Border post no. 270 that the Anh-chanh villagers claimed it was planted on their rice fields
Cambodian authority explains about border stakes planting in Takeo
26 May 2010
By Sek Bandith
Source: Radio Free Asia
Translated from Khmer by Heng Soy for KI-Media
Click here to read the article in Khmer
Sin Sotheany, chairman of the no. 4 land border post group, told RFA in front of several Anh-chanh villagers on 26 May that the villagers’ reaction to the planting of border stake in Anh-chanh village, Borey Chulsa district, Takeo province, that led to the loss of their rice fields is not true.
Sin Sotheany claimed that the planting of border stakes between Cambodia and Vietnam did not lead to a loss of land by the villagers.

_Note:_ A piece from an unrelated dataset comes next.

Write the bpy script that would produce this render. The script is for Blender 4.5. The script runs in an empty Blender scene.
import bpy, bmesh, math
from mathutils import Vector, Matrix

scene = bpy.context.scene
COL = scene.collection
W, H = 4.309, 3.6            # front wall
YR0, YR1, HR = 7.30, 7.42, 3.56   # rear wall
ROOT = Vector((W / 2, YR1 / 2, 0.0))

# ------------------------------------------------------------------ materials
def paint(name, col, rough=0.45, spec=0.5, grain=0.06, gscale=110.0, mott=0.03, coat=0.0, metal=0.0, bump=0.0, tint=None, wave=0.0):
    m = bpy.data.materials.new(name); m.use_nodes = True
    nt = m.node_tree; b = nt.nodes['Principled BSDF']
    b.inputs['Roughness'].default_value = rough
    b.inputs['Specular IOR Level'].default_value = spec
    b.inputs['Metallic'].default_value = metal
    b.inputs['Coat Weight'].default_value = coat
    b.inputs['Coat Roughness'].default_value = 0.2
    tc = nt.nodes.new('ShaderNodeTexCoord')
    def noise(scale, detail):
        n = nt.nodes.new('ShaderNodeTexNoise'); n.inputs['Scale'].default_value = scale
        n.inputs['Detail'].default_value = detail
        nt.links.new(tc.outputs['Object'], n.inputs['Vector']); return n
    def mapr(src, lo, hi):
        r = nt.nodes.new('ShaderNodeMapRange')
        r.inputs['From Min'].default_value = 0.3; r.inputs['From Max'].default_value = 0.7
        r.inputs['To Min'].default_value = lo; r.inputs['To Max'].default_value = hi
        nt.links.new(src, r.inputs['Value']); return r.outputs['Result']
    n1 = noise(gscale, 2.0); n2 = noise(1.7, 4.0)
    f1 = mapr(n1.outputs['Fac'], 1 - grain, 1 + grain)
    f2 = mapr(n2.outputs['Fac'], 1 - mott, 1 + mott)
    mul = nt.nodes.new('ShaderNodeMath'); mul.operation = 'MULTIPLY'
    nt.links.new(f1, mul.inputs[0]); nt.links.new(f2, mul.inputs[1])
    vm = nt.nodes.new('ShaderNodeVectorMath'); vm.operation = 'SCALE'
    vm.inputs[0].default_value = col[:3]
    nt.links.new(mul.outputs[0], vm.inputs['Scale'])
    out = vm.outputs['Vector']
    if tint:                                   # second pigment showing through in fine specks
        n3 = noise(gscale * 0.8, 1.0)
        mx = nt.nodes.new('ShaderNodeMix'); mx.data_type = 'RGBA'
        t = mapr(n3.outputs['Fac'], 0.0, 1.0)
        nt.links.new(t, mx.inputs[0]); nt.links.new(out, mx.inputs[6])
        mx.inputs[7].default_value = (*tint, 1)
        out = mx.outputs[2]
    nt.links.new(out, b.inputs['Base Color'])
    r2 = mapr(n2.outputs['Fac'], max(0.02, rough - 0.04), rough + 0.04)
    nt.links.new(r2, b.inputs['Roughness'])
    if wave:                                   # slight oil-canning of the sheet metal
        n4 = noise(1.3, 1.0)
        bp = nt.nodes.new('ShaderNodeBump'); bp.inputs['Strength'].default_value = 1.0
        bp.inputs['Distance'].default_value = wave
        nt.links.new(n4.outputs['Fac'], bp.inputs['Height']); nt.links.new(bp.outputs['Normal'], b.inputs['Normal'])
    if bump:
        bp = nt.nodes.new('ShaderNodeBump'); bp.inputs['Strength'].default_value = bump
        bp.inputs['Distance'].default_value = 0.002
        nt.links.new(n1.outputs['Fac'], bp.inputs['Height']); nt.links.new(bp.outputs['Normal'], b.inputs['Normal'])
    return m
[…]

Sin Sotheany indicated: “The reason the villagers were on alert yesterday, I personally asked Mr. Khim Pak. After questioning, there was no land involved in this area! Their [villagers’] land is located 200 to 300-m from there, it’s rather far away! When they saw the border post pointing toward them, they said that they lost their rice fields, so they were aroused. Another point indicating that a wooden post bearing a Viet flag, there was no such post, there was no Viet flag, there was nothing at all! It is just a wooden stake where no. 270 is marked on it, it just a temporary border post, not a stone border post. We did not install the stone post yet. I am telling that the application on the spot is unlike what [the villagers] accused Vietnam of! Yesterday, there were half Vietnamese and half Cambodians [in the border demarcation group], but they look from far away and they said that the group was all Vietnamese.”